Prerequisites: Math 214 and 215A.
Syllabus: The course will cover Riemann surfaces and higher-dimensional
complex manifolds, with emphasis on the compact case.
Springer's book is a comprehensive treatment of Riemann surfaces
(including a review of the topology of surfaces and covering spaces),
but we'll take a softer approach to that subject, covering the more
elementary part of theory, including a discussion of elliptic curves;
see the Riemann Surface lecture notes linnked from my web page.
The difficult theorems will be done in the context of higher-dimensional
manifolds. Wells' book (minus the appendix) is the basic reference here.
The key topics are complex manifolds, sheaves and Dolbeault cohomology,
vector bundles, hermitian connections and their curvature,
elliptic
regularity and the great theorems for compact Kähler manifolds:
Hodge decomposition, Hard Lefschetz theorem,
the Kodaira vanishing theorem and (time-permitting) the embedding theorem.

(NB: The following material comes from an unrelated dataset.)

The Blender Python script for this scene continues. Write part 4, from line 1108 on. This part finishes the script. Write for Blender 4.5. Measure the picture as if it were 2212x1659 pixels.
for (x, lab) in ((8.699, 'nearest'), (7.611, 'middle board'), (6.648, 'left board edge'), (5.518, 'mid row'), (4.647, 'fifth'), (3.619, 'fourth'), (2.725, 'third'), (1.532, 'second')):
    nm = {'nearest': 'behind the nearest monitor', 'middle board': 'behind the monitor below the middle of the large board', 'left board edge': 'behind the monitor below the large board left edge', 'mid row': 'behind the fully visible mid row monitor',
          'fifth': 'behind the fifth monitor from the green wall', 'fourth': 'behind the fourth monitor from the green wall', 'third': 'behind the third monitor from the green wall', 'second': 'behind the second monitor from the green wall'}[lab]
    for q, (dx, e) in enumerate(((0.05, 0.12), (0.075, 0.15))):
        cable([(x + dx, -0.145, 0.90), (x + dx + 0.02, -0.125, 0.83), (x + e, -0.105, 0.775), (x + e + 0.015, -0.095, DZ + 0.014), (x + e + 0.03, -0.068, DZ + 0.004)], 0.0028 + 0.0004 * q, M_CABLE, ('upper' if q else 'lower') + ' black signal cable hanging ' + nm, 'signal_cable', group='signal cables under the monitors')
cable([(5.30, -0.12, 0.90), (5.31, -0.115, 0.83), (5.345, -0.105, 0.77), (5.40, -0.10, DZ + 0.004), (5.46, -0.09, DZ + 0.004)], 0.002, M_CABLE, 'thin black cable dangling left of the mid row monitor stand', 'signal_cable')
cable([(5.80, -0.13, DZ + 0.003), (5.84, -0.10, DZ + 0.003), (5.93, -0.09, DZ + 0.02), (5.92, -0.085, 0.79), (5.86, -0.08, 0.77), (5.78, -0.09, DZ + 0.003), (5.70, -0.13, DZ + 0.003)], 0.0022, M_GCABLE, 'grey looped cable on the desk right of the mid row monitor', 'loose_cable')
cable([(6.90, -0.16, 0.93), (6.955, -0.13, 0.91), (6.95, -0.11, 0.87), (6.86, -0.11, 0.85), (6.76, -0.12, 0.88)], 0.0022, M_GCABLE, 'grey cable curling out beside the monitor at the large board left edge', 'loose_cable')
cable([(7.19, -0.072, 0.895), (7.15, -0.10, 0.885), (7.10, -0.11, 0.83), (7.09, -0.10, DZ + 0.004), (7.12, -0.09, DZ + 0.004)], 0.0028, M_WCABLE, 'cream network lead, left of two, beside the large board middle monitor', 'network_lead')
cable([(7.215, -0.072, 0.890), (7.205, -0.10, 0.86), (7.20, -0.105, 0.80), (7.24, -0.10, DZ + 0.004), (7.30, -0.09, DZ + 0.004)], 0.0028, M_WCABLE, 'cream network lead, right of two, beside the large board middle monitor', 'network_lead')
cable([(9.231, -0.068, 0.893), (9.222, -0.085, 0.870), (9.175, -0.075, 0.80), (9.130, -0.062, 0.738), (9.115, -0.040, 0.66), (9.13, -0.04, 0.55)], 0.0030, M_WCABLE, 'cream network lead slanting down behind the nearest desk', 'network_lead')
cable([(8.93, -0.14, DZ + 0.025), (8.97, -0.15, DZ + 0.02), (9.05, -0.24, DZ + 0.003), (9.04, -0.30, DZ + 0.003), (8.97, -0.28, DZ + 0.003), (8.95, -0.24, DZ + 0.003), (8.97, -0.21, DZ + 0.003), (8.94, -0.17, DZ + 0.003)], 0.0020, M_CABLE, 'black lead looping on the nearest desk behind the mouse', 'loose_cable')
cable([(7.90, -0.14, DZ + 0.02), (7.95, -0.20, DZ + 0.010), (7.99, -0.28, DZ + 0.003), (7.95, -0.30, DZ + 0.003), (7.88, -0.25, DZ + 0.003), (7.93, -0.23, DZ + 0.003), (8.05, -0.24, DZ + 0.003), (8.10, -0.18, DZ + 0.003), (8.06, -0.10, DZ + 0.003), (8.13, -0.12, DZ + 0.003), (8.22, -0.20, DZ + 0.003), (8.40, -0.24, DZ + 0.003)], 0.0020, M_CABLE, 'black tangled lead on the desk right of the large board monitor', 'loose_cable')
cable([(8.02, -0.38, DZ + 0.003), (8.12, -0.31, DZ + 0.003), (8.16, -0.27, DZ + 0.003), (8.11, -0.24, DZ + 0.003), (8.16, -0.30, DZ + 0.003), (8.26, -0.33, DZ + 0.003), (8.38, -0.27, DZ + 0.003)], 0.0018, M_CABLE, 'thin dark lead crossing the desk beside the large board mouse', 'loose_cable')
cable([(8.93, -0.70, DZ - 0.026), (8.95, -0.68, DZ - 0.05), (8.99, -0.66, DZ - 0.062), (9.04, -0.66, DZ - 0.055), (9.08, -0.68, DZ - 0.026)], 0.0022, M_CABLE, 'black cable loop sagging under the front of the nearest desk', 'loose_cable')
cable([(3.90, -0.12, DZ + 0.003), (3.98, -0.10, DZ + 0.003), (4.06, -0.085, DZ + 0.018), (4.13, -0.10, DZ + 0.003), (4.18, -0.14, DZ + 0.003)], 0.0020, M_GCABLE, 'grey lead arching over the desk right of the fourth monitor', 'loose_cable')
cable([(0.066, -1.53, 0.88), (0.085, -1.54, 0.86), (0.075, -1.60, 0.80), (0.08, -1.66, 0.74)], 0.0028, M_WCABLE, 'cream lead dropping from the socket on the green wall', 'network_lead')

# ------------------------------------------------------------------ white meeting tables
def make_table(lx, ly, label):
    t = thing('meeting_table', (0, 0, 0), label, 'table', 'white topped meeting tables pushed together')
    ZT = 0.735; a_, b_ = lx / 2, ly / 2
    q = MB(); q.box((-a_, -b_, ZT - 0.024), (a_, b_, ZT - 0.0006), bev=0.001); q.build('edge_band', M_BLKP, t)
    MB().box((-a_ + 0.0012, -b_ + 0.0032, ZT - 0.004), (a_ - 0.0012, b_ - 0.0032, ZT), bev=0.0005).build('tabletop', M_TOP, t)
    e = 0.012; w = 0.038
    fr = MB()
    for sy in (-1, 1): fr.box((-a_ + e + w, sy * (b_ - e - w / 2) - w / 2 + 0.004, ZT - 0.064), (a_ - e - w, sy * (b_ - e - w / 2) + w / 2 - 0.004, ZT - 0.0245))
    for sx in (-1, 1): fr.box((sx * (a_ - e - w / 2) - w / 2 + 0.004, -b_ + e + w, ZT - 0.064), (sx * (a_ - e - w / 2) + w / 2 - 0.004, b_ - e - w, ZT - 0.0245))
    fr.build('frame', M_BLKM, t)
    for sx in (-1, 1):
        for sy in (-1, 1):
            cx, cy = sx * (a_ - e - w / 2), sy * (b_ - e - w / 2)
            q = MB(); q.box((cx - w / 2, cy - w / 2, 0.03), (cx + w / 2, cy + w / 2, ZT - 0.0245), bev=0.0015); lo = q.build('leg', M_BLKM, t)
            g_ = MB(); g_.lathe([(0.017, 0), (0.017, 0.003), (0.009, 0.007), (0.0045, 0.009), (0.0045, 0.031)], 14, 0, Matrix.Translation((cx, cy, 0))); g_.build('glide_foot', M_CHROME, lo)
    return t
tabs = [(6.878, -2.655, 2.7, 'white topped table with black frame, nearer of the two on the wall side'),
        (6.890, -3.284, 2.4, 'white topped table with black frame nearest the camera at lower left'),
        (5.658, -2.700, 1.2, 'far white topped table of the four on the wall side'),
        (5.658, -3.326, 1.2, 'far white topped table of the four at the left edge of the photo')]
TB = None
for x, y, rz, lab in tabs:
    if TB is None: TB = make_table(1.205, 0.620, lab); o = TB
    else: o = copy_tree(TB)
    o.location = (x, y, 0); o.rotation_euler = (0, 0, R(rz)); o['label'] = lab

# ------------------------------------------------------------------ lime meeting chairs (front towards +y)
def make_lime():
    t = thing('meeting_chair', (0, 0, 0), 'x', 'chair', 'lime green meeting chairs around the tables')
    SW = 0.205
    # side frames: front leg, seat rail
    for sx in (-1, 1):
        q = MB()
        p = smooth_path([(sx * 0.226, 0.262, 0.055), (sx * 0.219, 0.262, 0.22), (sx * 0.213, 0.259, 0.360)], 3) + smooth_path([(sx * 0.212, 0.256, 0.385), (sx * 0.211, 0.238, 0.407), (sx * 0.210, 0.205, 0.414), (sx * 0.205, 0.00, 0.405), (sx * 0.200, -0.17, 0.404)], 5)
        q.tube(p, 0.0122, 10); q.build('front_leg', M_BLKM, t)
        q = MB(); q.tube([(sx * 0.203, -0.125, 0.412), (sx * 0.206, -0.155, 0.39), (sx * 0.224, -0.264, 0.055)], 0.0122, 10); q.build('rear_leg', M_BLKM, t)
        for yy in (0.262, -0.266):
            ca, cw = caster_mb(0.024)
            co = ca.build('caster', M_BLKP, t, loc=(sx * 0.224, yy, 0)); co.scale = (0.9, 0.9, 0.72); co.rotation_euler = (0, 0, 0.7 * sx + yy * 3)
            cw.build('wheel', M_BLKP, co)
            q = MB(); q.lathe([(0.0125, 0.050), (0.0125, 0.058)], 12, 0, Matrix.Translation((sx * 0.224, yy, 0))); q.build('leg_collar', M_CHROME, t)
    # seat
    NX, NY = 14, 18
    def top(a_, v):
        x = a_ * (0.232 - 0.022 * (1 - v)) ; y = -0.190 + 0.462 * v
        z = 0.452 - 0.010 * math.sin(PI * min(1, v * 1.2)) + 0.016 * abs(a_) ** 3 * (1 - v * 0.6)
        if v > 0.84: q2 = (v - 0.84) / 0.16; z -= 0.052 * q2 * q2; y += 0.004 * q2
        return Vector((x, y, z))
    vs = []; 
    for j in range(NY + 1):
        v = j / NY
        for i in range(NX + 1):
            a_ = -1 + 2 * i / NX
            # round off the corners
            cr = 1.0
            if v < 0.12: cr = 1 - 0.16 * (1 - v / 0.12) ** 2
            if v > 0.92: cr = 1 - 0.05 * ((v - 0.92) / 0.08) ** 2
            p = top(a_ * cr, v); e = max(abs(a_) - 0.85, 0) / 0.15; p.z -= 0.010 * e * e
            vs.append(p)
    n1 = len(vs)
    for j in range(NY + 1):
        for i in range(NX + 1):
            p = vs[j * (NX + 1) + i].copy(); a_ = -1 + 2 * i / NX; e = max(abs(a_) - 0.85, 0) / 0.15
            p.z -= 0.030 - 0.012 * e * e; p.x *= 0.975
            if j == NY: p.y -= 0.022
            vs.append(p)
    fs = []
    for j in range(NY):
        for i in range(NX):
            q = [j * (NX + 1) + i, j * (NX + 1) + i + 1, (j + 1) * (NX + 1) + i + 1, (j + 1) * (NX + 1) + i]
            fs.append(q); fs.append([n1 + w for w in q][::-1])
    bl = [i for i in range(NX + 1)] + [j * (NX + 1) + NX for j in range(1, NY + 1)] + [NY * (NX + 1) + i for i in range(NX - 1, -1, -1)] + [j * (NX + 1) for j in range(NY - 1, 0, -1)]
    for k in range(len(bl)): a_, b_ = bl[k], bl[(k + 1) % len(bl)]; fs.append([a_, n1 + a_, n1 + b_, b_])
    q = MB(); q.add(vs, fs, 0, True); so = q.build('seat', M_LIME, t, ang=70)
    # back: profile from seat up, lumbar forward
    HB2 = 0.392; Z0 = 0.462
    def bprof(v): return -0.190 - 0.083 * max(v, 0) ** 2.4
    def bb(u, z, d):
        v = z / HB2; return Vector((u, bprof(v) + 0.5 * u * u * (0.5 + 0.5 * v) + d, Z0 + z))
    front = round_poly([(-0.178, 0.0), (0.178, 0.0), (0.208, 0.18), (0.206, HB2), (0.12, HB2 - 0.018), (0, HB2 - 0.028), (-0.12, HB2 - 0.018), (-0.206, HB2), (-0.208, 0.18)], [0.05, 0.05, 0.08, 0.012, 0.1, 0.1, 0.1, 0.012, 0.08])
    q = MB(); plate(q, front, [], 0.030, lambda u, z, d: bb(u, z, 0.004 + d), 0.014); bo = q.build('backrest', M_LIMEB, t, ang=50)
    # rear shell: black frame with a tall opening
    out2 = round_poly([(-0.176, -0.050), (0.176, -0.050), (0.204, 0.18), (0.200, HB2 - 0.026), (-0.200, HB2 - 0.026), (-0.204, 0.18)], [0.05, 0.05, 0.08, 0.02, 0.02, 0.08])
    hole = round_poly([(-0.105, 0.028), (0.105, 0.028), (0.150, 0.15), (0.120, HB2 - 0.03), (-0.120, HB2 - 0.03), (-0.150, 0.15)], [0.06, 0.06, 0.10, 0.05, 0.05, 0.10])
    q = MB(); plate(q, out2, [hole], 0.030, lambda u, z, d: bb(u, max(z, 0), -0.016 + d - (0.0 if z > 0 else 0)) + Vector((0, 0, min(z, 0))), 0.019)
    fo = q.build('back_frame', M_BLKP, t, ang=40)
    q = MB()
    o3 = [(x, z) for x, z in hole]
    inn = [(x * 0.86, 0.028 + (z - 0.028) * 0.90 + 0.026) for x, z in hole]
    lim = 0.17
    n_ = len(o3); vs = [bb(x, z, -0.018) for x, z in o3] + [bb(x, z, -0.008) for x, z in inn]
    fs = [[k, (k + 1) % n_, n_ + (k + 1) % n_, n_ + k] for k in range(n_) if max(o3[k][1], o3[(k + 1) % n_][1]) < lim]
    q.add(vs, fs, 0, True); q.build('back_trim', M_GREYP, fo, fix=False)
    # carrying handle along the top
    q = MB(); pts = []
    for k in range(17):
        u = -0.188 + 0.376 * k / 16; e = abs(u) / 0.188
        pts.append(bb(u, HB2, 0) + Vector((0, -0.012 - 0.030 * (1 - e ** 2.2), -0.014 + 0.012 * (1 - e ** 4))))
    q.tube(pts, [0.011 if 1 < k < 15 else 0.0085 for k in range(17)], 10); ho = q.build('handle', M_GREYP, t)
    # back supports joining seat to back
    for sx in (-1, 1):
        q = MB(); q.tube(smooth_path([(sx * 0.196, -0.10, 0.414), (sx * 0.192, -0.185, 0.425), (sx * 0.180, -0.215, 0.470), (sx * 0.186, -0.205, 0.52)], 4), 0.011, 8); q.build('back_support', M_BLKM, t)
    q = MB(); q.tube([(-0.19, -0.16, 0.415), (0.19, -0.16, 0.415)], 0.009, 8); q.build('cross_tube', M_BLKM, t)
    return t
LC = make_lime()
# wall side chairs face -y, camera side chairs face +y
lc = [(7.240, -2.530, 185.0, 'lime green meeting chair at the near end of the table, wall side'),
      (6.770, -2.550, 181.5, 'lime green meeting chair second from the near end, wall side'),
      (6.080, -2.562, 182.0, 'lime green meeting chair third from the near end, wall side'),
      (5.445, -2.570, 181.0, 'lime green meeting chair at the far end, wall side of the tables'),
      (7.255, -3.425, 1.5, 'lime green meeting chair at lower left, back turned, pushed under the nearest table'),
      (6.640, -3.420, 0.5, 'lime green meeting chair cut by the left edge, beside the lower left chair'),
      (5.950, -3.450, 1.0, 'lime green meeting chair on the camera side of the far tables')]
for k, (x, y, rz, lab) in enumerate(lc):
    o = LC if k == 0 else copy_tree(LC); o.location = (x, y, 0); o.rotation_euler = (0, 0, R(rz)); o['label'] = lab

We'll cover other topics if there
is time.
Texts: George Springer, Introduction to Riemann Surfaces.
R.O. Wells, Differential Analysis on Complex Manifolds
Other Reading: Griffiths and Harris, Principles of Algebraic Geometry (more advanced topics)
Grading: There will be some homework assignments and some final
paper suggestions – if you are enrolled in this course you should do
one or the other.
Feel free to suggest paper topics yourself!